Experimental Pizza

Last night’s pizza was extremely experimental. I decided to make the crust with 50% high gluten flour and 50% the new fresh-ground whole wheat flour from the Richardson Farm. I figured working with the new flour in that context would give me a feel for how much I need to modify my bread recipe to work with it. Pizza crust is very difficult to screw up. Even when they don’t turn out quite right, they are still edible. Maybe limp, maybe too stiff, but always edible.

It’s a good thing I decided to do that, because the new flour is WEIRD to work with, and getting it to rise is going to be a pain. Very dense, even at a 50/50 blend of flours. But, it relaxed well and rolled out very nicely, and it smelled divine! I could tell the chunks of wheat germ were cutting the gluten threads though, so my first stab at whole wheat bread will probably have to be a no-knead variety. Making anything other than pizza crust with this four is going to be tricky.

Once I got the crust rolled out and oiled, I set about putting on the sauce and goodies, except somehow I managed to leave the pantry entirely devoid of any canned tomato products. This happens sometimes when I don’t realize I have used my last can, and it doesn’t get put on the grocery list. Canned tomato products are on an aisle I only go down when I need canned tomato products, so I don’t get reminded at the store either. Ugh. What to do?

Well, I tossed a few cherry tomatoes, a handful of mushrooms, a few leaves of basil, a little garlic, and a good squirt of ketchup into my mini-blender and whizzed it together. It tasted OK, so I spread it on the crust and pressed on with tossing on the usual pizza toppings. I had no idea if it would turn out really tasty or not, but I had to have some kind of sauce on the pizza!
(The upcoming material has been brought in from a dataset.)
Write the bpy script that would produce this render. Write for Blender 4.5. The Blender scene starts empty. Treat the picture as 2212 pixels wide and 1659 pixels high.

Amazingly, the pizza turned out really, really good. I asked Lin to be completely honest and tell me if there was anything about the pizza he didn’t like, and he declared it good. Yippee! The crust wasn’t as crispy as I like it, but it was a good solid crust that held up to the sauce and toppings without getting droopy or gooey. Also, the crust had flavor! I mean it had enough tasty flavor to it the crust could be tasted with all the other ingredients! It had a very nutty, wheaty flavor … like a Wheat Thins cracker. Quite yummy!
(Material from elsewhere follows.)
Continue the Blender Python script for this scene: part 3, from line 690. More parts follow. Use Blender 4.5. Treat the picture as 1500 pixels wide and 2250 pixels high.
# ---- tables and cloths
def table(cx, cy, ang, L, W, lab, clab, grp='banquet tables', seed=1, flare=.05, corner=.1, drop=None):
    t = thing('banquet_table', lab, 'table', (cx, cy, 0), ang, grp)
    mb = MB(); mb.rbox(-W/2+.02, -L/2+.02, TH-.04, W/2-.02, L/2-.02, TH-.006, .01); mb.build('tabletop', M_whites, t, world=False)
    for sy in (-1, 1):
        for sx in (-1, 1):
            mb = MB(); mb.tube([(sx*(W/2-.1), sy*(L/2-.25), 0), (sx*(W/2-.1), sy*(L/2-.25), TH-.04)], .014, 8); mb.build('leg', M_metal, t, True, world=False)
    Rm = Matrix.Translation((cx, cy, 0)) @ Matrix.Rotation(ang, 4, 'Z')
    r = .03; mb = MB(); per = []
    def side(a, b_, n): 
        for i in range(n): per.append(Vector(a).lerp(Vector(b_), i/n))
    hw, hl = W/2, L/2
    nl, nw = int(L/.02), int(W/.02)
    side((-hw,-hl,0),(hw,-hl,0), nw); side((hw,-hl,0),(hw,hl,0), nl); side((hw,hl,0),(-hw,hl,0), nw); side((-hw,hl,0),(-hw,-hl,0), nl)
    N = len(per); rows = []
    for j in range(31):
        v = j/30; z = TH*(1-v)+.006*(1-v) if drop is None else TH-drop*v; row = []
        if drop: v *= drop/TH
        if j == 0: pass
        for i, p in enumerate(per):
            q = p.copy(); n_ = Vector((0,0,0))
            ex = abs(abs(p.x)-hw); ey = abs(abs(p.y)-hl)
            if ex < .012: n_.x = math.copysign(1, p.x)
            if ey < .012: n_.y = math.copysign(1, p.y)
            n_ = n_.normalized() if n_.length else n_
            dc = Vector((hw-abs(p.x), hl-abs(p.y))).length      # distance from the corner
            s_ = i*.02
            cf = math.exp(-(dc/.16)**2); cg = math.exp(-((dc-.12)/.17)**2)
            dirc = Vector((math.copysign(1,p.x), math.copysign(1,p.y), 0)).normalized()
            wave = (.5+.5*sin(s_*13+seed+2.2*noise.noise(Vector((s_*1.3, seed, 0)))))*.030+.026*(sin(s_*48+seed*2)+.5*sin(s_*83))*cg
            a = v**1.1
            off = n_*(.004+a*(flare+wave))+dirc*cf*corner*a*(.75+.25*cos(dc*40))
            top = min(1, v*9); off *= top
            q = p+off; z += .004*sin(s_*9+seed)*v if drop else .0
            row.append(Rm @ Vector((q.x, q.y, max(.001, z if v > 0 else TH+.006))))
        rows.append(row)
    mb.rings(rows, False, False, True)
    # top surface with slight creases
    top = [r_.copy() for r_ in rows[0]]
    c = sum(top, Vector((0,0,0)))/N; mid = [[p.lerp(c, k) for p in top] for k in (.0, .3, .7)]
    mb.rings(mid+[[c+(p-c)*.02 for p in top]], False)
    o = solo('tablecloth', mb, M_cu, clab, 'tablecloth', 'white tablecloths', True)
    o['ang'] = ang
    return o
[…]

The experimental pizza that turned out to be more experimental than I planned (never change two aspects of a recipe at the same time – like both the crust and the sauce – things can go horribly wrong) turned out just as tasty as my usual pizzas, if not better. I think I’ll be using the new flour for pizza crust from now on and keep trying to improve its crispness.

After dinner and the dinner dishes are done, I think I’ll be mixing up a batch of no-knead bread to sit around the kitchen bubbling overnight. I’m not sure yet what ratio of the whole wheat flour I will use with the usual high gluten flour, but I want to get it pretty high so it will be extra tasty (and healthy). I hope it turns out when I bake it tomorrow, because we really need bread, which means if it doesn’t, I’ll be baking yet more bread tomorrow. I don’t really feel like baking bread all day tomorrow, though it does make the house smell nice.

And tonight for dinner? Frozen corndogs and french fries. Yes, it’s true. We don’t always eat freshly grown and chopped steamed veggies and carefully prepared cuts of free-range cows and pigs. Sometimes, I want a night off from the kitchen duties.